Collected data>
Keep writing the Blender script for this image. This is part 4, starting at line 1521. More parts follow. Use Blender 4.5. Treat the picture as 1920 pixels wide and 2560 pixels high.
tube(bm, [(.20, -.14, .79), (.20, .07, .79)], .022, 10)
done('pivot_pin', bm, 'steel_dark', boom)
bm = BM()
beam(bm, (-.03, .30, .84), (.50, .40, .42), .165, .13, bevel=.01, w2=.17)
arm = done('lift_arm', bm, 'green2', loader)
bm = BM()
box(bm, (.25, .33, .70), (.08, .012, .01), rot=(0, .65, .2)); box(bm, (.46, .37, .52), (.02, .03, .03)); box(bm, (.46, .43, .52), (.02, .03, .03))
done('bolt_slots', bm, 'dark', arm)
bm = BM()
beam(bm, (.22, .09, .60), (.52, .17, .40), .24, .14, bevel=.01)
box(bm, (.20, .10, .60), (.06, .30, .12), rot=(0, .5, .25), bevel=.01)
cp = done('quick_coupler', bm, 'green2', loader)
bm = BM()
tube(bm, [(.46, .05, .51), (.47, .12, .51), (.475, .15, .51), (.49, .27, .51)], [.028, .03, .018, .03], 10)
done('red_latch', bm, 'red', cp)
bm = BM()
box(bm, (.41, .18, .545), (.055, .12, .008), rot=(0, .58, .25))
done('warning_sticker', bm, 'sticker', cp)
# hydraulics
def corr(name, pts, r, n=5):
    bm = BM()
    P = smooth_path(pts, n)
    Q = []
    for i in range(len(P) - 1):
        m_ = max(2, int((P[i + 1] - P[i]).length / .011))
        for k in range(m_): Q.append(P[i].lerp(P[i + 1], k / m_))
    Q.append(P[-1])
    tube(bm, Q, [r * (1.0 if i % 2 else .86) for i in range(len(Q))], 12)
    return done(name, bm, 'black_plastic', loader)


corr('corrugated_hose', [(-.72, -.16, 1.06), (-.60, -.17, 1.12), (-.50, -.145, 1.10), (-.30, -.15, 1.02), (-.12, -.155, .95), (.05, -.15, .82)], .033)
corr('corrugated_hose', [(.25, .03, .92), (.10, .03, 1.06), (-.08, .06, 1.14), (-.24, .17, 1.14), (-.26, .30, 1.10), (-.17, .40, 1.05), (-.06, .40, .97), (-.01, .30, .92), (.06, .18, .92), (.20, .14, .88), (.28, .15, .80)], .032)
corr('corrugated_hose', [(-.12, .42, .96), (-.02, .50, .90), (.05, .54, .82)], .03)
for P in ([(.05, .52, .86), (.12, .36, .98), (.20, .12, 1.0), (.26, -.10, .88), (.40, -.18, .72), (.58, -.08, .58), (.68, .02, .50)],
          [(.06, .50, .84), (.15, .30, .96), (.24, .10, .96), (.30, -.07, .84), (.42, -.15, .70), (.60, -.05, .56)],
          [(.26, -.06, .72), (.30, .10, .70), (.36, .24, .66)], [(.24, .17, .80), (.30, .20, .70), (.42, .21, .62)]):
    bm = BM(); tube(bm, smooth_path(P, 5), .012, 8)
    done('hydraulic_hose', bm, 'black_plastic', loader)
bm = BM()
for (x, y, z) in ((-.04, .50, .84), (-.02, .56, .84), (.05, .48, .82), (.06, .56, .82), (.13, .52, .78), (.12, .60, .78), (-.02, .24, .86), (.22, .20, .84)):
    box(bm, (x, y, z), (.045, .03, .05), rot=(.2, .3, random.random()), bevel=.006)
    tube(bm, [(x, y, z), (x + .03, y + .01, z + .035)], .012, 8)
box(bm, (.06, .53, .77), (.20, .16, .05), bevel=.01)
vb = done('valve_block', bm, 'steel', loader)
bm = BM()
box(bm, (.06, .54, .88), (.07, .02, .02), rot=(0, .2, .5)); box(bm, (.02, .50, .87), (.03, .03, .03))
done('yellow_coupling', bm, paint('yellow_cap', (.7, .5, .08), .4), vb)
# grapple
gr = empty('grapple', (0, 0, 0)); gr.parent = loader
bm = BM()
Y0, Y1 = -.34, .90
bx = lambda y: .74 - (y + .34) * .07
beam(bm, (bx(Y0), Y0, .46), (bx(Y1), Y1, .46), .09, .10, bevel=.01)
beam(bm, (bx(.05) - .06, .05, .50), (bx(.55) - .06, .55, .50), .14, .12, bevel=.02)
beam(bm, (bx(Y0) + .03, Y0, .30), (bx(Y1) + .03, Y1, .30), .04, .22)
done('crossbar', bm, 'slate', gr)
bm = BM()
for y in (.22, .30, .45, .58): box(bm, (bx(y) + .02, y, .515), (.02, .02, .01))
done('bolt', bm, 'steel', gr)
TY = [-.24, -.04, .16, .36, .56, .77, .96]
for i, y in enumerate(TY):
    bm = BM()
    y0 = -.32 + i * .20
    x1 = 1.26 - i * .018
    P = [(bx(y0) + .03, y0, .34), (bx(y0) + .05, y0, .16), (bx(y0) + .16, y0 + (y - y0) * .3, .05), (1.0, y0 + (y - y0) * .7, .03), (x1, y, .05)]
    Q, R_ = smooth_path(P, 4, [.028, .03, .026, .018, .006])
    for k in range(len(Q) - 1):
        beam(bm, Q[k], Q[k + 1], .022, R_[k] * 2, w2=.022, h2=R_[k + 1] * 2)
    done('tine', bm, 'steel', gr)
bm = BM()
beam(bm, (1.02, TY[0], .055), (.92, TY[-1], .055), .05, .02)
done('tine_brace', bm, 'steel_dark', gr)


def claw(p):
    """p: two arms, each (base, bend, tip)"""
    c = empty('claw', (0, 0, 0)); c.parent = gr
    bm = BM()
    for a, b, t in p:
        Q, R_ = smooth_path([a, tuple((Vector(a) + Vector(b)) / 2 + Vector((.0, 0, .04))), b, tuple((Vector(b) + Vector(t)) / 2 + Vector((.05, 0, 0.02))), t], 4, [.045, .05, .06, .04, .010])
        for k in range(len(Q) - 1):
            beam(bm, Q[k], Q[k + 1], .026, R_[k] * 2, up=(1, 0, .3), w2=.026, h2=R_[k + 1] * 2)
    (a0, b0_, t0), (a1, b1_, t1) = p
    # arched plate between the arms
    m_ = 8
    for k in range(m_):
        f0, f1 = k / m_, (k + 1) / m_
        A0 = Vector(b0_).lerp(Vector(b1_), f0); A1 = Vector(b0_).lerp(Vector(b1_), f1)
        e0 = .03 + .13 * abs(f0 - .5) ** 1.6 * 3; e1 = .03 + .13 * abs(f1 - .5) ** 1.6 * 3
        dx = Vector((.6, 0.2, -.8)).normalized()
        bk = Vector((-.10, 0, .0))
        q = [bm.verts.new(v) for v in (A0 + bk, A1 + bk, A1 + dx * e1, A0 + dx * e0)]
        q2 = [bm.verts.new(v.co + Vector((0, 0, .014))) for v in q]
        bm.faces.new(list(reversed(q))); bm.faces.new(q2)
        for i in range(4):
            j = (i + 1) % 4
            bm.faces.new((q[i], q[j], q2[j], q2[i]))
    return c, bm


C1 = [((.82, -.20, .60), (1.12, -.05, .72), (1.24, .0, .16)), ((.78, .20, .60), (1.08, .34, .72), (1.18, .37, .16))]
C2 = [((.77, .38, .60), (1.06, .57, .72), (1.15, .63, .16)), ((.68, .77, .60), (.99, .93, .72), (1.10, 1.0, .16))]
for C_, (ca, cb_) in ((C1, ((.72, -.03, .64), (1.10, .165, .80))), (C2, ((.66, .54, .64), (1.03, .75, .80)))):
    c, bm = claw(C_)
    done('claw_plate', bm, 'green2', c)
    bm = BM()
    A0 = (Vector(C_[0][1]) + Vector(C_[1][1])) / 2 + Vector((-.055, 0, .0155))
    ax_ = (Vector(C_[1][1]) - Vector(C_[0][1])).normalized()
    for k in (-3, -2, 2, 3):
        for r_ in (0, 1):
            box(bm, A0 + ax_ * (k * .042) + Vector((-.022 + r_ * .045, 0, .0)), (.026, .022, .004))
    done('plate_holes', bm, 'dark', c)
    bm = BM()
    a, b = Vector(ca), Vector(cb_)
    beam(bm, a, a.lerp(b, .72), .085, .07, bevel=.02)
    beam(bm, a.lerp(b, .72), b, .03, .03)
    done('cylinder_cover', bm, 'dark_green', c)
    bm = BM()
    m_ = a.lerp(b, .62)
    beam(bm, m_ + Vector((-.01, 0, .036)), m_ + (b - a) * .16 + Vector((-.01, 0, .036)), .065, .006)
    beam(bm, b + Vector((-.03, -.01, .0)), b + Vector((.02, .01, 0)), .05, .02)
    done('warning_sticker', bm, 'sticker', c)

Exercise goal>
Write out, unaltered, the lines from the opening of the listing through the line that includes "return done(name, bm, 'black_plastic', loader)".

Task response>
Keep writing the Blender script for this image. This is part 4, starting at line 1521. More parts follow. Use Blender 4.5. Treat the picture as 1920 pixels wide and 2560 pixels high.
tube(bm, [(.20, -.14, .79), (.20, .07, .79)], .022, 10)
done('pivot_pin', bm, 'steel_dark', boom)
bm = BM()
beam(bm, (-.03, .30, .84), (.50, .40, .42), .165, .13, bevel=.01, w2=.17)
arm = done('lift_arm', bm, 'green2', loader)
bm = BM()
box(bm, (.25, .33, .70), (.08, .012, .01), rot=(0, .65, .2)); box(bm, (.46, .37, .52), (.02, .03, .03)); box(bm, (.46, .43, .52), (.02, .03, .03))
done('bolt_slots', bm, 'dark', arm)
bm = BM()
beam(bm, (.22, .09, .60), (.52, .17, .40), .24, .14, bevel=.01)
box(bm, (.20, .10, .60), (.06, .30, .12), rot=(0, .5, .25), bevel=.01)
cp = done('quick_coupler', bm, 'green2', loader)
bm = BM()
tube(bm, [(.46, .05, .51), (.47, .12, .51), (.475, .15, .51), (.49, .27, .51)], [.028, .03, .018, .03], 10)
done('red_latch', bm, 'red', cp)
bm = BM()
box(bm, (.41, .18, .545), (.055, .12, .008), rot=(0, .58, .25))
done('warning_sticker', bm, 'sticker', cp)
# hydraulics
def corr(name, pts, r, n=5):
    bm = BM()
    P = smooth_path(pts, n)
    Q = []
    for i in range(len(P) - 1):
        m_ = max(2, int((P[i + 1] - P[i]).length / .011))
        for k in range(m_): Q.append(P[i].lerp(P[i + 1], k / m_))
    Q.append(P[-1])
    tube(bm, Q, [r * (1.0 if i % 2 else .86) for i in range(len(Q))], 12)
    return done(name, bm, 'black_plastic', loader)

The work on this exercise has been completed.